■ **STATED PROBLEM**
Exactly as written, write out the lines below from the first to the one containing "sc.camera = cam", inclusive. Pictures do not belong in the copy.

---------- INFORMATION SUPPLIED

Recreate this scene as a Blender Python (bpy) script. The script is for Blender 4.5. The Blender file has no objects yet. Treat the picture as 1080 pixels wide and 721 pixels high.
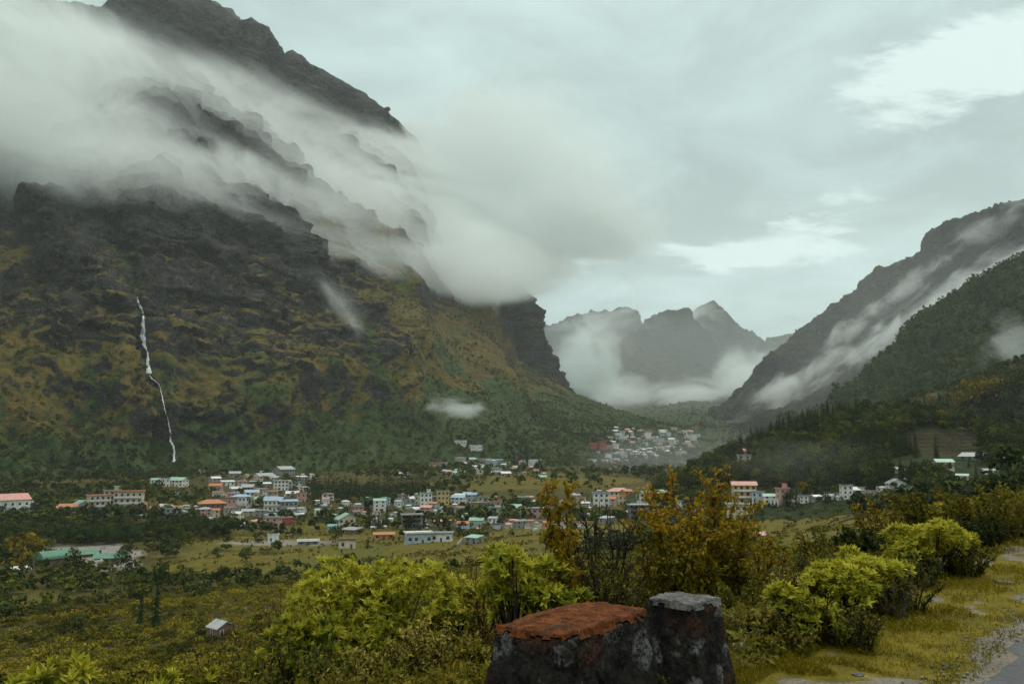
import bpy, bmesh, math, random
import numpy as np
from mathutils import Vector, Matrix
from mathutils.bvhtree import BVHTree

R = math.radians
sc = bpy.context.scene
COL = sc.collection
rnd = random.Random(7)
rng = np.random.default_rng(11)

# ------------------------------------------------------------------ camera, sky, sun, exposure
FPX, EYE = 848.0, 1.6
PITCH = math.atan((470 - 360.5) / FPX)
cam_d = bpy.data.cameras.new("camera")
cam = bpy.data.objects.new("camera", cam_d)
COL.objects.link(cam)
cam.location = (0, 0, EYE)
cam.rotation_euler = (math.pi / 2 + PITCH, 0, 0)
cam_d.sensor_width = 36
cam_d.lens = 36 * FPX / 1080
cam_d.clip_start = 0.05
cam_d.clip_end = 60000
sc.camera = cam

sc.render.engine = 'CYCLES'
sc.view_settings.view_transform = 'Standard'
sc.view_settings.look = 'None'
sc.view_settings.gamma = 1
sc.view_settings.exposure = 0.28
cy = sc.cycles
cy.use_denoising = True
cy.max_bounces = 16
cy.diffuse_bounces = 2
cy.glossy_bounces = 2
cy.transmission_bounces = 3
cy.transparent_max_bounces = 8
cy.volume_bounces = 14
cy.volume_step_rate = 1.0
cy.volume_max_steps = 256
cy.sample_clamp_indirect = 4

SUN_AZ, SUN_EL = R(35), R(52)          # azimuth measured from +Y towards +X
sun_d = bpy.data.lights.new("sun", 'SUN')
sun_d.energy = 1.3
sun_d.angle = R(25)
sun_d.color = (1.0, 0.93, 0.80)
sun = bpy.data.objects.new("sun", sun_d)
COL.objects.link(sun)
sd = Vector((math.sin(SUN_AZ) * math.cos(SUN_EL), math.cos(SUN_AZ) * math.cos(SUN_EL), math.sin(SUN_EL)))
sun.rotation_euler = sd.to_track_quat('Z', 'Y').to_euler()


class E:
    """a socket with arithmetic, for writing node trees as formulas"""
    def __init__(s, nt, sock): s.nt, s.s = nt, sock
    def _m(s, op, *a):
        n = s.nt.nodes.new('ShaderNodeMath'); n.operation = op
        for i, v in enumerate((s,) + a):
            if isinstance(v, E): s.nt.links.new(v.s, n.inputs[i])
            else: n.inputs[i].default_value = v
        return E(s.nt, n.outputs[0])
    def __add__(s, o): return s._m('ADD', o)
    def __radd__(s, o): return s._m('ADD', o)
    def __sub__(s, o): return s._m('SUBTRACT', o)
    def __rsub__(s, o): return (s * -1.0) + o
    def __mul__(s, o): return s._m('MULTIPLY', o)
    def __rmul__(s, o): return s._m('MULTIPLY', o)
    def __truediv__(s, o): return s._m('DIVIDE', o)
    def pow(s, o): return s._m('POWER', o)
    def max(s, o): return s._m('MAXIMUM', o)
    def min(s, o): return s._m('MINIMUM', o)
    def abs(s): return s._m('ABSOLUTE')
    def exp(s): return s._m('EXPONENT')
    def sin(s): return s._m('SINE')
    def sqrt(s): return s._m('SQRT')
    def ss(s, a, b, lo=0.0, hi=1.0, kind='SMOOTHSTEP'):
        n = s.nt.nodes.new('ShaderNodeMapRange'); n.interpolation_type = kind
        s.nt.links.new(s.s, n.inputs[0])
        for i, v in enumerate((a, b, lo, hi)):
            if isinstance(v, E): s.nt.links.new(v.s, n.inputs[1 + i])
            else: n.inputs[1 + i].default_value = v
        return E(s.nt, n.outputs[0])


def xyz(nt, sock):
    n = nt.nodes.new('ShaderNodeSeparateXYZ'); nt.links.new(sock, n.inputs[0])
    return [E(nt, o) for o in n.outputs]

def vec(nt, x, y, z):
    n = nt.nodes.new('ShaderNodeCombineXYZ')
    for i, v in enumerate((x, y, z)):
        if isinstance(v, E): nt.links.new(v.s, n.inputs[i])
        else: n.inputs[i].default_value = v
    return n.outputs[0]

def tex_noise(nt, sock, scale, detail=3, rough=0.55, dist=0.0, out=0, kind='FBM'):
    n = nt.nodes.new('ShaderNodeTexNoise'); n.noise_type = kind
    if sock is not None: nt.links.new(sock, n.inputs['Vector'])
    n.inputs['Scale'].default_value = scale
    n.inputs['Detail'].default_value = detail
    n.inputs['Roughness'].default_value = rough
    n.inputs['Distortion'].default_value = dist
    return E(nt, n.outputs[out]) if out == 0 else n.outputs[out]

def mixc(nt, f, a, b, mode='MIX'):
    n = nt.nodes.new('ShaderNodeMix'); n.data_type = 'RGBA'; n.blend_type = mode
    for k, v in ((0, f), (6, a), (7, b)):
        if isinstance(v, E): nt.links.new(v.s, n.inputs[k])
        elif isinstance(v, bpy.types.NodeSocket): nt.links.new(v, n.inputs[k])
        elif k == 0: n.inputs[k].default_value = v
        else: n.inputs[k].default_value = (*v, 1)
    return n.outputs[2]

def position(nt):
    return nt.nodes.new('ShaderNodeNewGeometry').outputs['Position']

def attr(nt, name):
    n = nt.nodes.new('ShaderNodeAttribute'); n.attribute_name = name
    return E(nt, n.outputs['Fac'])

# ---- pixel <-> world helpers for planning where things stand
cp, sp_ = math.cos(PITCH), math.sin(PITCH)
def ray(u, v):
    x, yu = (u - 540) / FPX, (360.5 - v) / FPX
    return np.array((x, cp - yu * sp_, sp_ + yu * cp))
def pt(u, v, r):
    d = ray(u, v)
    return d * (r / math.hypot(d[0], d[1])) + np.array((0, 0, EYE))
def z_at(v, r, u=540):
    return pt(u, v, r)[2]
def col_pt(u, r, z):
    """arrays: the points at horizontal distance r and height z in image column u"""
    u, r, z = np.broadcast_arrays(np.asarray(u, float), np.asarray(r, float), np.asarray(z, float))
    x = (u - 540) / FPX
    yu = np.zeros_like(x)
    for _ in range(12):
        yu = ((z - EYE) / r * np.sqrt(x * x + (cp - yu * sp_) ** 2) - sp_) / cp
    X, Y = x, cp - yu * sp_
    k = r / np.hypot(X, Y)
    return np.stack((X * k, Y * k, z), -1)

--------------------

■ **RESULT OF THE TASK**
Recreate this scene as a Blender Python (bpy) script. The script is for Blender 4.5. The Blender file has no objects yet. Treat the picture as 1080 pixels wide and 721 pixels high.
import bpy, bmesh, math, random
import numpy as np
from mathutils import Vector, Matrix
from mathutils.bvhtree import BVHTree

R = math.radians
sc = bpy.context.scene
COL = sc.collection
rnd = random.Random(7)
rng = np.random.default_rng(11)

# ------------------------------------------------------------------ camera, sky, sun, exposure
FPX, EYE = 848.0, 1.6
PITCH = math.atan((470 - 360.5) / FPX)
cam_d = bpy.data.cameras.new("camera")
cam = bpy.data.objects.new("camera", cam_d)
COL.objects.link(cam)
cam.location = (0, 0, EYE)
cam.rotation_euler = (math.pi / 2 + PITCH, 0, 0)
cam_d.sensor_width = 36
cam_d.lens = 36 * FPX / 1080
cam_d.clip_start = 0.05
cam_d.clip_end = 60000
sc.camera = cam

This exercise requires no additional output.